Ahora bien. No quiero dejar de preguntarme, para terminar, y sé que entro en terreno minado, ¿cómo sonaría todo esto si esta novela se hubiera publicado en Anagrama, por ejemplo? ¿si esta novela hubiera sido una presencia constante en los suplementos culturales de los grandes periódicos? ¿si Othoniel se hubiera prestado a ser llamado “uno de los jóvenes escritores más…”, etc?
Una vez más diremos: no es que no haya contradicciones, siempre las va a haber, no se trata de purismo, ni de moralismo.

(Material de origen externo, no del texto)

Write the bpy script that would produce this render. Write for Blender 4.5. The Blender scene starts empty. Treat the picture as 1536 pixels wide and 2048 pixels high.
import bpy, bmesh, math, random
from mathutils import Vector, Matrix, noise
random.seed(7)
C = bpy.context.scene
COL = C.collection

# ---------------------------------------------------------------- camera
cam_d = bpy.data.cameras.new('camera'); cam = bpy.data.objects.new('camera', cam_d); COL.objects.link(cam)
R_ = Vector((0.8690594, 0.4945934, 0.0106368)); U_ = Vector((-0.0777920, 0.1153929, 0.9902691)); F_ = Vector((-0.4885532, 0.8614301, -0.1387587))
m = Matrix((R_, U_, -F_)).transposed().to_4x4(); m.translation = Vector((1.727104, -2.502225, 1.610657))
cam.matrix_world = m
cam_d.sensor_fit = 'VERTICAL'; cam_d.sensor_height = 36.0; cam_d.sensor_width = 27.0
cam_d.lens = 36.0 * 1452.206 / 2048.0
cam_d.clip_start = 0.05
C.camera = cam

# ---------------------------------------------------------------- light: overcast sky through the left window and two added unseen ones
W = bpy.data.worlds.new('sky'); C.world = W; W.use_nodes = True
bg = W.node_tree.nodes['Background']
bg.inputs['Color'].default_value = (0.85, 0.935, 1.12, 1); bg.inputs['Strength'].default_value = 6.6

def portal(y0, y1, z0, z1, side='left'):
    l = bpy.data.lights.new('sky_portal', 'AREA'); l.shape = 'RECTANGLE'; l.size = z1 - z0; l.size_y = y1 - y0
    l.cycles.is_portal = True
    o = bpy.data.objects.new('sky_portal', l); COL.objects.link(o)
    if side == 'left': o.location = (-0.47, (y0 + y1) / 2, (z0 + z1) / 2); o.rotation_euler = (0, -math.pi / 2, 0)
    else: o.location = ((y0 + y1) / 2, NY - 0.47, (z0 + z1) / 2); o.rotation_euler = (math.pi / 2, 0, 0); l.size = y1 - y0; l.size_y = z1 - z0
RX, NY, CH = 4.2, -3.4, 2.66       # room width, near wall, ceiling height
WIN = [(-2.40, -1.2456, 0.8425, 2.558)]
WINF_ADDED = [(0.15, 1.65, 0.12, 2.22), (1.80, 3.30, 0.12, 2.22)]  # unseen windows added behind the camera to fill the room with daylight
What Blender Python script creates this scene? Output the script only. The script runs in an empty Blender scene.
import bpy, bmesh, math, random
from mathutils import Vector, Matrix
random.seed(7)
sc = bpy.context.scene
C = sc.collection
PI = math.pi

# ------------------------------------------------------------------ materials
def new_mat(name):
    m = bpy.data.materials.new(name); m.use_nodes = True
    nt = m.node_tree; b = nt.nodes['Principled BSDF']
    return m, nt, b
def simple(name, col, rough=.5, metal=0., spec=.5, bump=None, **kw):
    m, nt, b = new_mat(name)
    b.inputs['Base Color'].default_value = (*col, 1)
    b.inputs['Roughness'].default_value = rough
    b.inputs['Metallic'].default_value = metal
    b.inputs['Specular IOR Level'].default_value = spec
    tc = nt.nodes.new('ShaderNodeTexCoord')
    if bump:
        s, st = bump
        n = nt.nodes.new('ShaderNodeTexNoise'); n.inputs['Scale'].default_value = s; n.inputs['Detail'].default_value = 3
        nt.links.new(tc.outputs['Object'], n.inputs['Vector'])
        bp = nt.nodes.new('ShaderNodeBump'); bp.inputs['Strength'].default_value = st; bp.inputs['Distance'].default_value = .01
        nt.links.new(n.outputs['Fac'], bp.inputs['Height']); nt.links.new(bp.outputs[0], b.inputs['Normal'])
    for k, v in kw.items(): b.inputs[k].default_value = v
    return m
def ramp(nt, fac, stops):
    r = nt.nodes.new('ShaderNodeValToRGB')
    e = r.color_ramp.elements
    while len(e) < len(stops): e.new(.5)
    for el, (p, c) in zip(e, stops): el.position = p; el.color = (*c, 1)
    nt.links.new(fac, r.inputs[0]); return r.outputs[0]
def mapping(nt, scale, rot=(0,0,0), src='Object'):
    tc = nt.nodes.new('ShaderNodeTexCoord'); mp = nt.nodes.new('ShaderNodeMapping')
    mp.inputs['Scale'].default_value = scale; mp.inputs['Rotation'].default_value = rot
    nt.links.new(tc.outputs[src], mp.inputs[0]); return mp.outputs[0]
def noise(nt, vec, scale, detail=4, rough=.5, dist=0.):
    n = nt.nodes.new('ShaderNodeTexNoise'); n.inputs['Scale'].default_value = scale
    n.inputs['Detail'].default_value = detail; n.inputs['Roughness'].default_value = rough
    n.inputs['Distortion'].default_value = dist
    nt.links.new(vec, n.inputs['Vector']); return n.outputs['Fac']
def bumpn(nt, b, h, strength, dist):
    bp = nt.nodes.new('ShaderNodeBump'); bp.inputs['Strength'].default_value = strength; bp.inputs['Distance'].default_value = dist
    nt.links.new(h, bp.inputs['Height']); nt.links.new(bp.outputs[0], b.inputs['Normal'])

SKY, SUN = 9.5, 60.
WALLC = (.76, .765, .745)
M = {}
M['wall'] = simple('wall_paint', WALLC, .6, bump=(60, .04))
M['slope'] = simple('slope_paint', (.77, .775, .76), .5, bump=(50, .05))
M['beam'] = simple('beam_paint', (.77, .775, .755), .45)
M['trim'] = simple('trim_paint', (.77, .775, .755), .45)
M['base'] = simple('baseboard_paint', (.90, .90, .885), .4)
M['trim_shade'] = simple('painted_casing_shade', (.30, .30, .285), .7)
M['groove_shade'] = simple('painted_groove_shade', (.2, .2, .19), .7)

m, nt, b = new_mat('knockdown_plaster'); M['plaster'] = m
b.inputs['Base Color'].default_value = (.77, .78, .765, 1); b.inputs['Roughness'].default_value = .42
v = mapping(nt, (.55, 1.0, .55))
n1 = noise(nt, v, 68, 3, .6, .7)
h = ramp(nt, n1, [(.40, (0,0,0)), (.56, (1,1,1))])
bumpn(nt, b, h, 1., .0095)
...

Pero… No, Caja de fractales no sería el mismo artefacto literario, su apertura de imaginarios para vivir fuera del capitalismo no sería igual de fértil, creo. Othoniel ha encontrado una manera interesante de relacionarse con la máquina mediática y el mercado literario para no ser completamente aplastado. Por un lado, la elección de la editorial, Entropía. Por otro, en las entrevistas que le han hecho suele hablar de la precarización de la universidad en USA, suele mostrarse como parte de ese colectivo de puertorriqueños y en general latinoamericanos en la diáspora, nómadas de campus en campus, enmarca su figura de escritor ahí. Pone en relación esa precariedad con la ola rebelde del 2011, con la crisis del capitalismo, con Occupy Wall Street y con las huelgas estudiantiles en Puerto Rico. Defiende las editoriales independientes, habla de literatura no publicada, de libros fotocopiados, de las redes de amistad y complicidad literaria entre poetas y escritores que se leen, que se traducen unxs a otrxs. El gesto de leernos entre nosotrxs, me parece que no es algo menor en los tiempos de tristeza narcisista y ansiedad constante que corren. Othoniel va tejiendo un espacio en el que sea posible escribir novelas sin comportarse como un auténtico idiota, sin heredar los peores elementos de una tradición de, por decirlo en puertorriqueño, macharranes endiosados que hacen de la literatura un homenaje a su propio bicho. Los riesgos de ser convertidos en marcas, de acabar reproduciendo el capitalismo, el patriarcado, la figura del intelectual por otros medios, ahí están, no es tan fácil, etc. Ok.
Pero la confianza y la gracia serena de Othoniel a mí, la verdad, me dan mucho ánimo.
¡Lean pues Caja de fractales, si pueden!
¡Formemos brigadas internacionales de escritorxs submarinos y pitufiles!
¡Plantemos cara al capitalista cabrón que hay en mí!
¡Reforcemos nuestros vínculos, no sucumbamos al desánimo, preparémonos juntxs para escribir el fin del capitalismo!
¡Veámonos pronto en las badlands y sigamos celebrando esta novela como se merece, Othoniel!